‘MADONNAWHORE’ Album Review

Around this time last year I wrote a review of the album Plastic House On Base Of Sky by Kayo Dot. The principal songwriter of Kayo Dot is one Toby Driver and Madonnawhore is technically his debut solo album, having previously only released two soundtracks* under his name. I’ve met Toby once, before a Kayo Dot show. An acquaintance of mine was also there, a fellow devotee of Toby’s work, which did not work out in anyone’s favor. Despite my better instinct to retreat and let Toby deal with one slobbering fanboy at a time, I couldn’t suppress my feverish devotion and consequently, the beleaguered musician had to suffer through twice the inconvenience that evening. I’m sure he’d say differently but I know for a fact I uttered some choice nonsense that I will not deny responsibility for. The only distinct impression I got of Toby in that moment was someone with way, way more on his mind than anyone else I’d met and I wish I’d been wise enough to close my trap long enough to coax a measure of insight out of him on, well, anything.

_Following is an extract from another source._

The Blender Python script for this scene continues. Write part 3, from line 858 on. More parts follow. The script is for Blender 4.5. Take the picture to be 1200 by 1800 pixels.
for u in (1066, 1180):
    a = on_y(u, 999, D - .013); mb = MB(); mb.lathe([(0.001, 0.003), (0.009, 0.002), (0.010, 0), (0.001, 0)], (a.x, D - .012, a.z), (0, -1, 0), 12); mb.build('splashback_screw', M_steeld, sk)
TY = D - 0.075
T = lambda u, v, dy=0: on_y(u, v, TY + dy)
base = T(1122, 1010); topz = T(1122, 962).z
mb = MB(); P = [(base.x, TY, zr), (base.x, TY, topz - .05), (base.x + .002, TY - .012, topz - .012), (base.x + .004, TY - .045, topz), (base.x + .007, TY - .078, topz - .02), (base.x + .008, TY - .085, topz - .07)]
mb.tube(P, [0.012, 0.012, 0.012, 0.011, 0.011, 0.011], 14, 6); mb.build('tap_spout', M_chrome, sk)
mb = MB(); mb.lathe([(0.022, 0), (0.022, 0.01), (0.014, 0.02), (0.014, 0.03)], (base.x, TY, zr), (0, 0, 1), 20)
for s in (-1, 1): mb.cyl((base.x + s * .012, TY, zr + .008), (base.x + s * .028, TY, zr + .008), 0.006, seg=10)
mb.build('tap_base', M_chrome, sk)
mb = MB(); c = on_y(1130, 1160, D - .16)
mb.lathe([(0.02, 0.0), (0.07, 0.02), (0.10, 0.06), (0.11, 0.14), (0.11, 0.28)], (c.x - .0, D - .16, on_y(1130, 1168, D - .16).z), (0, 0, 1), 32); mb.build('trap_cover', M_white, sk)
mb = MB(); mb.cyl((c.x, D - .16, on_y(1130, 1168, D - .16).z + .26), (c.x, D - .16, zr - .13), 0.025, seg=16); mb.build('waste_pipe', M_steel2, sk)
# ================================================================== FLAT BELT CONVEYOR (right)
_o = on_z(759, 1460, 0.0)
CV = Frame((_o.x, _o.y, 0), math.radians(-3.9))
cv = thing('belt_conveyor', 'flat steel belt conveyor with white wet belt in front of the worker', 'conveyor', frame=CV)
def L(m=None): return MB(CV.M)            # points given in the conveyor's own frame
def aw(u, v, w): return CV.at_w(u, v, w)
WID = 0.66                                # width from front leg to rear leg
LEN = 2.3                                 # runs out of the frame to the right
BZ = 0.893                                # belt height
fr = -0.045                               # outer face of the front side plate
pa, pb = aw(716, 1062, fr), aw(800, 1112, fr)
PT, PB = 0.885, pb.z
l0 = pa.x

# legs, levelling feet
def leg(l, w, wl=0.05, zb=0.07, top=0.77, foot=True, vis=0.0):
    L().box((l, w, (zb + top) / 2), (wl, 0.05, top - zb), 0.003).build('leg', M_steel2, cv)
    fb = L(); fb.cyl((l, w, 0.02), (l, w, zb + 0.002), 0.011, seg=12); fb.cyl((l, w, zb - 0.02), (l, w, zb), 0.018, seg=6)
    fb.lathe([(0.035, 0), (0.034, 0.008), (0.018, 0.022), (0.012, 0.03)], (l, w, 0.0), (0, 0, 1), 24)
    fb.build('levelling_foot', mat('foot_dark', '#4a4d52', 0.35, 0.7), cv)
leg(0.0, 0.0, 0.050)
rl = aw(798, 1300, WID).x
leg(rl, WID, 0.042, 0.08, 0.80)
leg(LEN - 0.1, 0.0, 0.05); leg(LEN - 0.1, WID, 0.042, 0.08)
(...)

Thankfully, there’s more than enough intimate interiority to Madonnawhore. It’s not just that the minimalist arrangements of the album let Toby’s vocal performance dominate; there are plenty of those moments on Coffins on Io and Coyote. There is a very personal desperation to these songs that are absent from Kayo Dot’s music. This is, by my reckoning, the first truly gloomy release to come out of Toby Driver. And what a glorious gloom it is.

The most remarkable element of Madonnawhore, in contrast to Toby’s other works, is its slowcore rhythms. In particular, the drums sound similar to how drummer Aesop Dekker of Worm Ouroboros manages a restrained, textured presence, except without the signature doom crashes of that band’s sound. There’s a lot of intentional emptiness in the percussion, with delicate brushes dressing the edges. It allows the vast bed of glacial synths upon which these songs rest to draw in all the light of the melodic flourishes Toby generates with his guitar.

Opener “The Scarlet Whore – Her Dealings With The Initiate” is, unfortunately, as unwieldy as the title implies. It’s not a good introduction to the album, honestly, with Toby’s delivery too numb to connect to and the guitar melodies simply too repetitive. The following track, Avignon, recovers gracefully by introducing far more intricate, weaving guitar work. By track three, there’s a far wider range introduced, with deeper, darker notes introduced and breathier vocals, eventually ramping up into forlorn, mournful wails and brooding melodies. “Parsifal”, track four adds percussive color and more rhythmic singing; this is probably the most upbeat song of the album, a welcome, jazzy meditation breaking up the six-track album. Tracks five and six are both but where “Craven’s Dawn” adheres to a post-rock structure of adding layer upon layer of volume and reverb, closer “Boys on the Hill” sees Toby’s most impassioned vocal delivery on the album; as he delivers “I can see the fire from my window, I can see it with my eyes closed,” it’s positively haunting how much regret he seems to ball up into those words.

More so than any other work Toby Driver has done, Madonnawhore is deeply inaccessible to the unacquainted listener. Had I not already immersed myself in the likes of gloom merchants and fellow labelmates Planning For Burial or Have A Nice Life, this album would be frustratingly tedious to sit through. Appreciating space and absence in rock music is not for the impatient. But, by the same token, true sadness exists in those spaces and Toby has summoned from within them a heart-breaking album like few others and for those with the patience to pull together its nuances there is huge reward.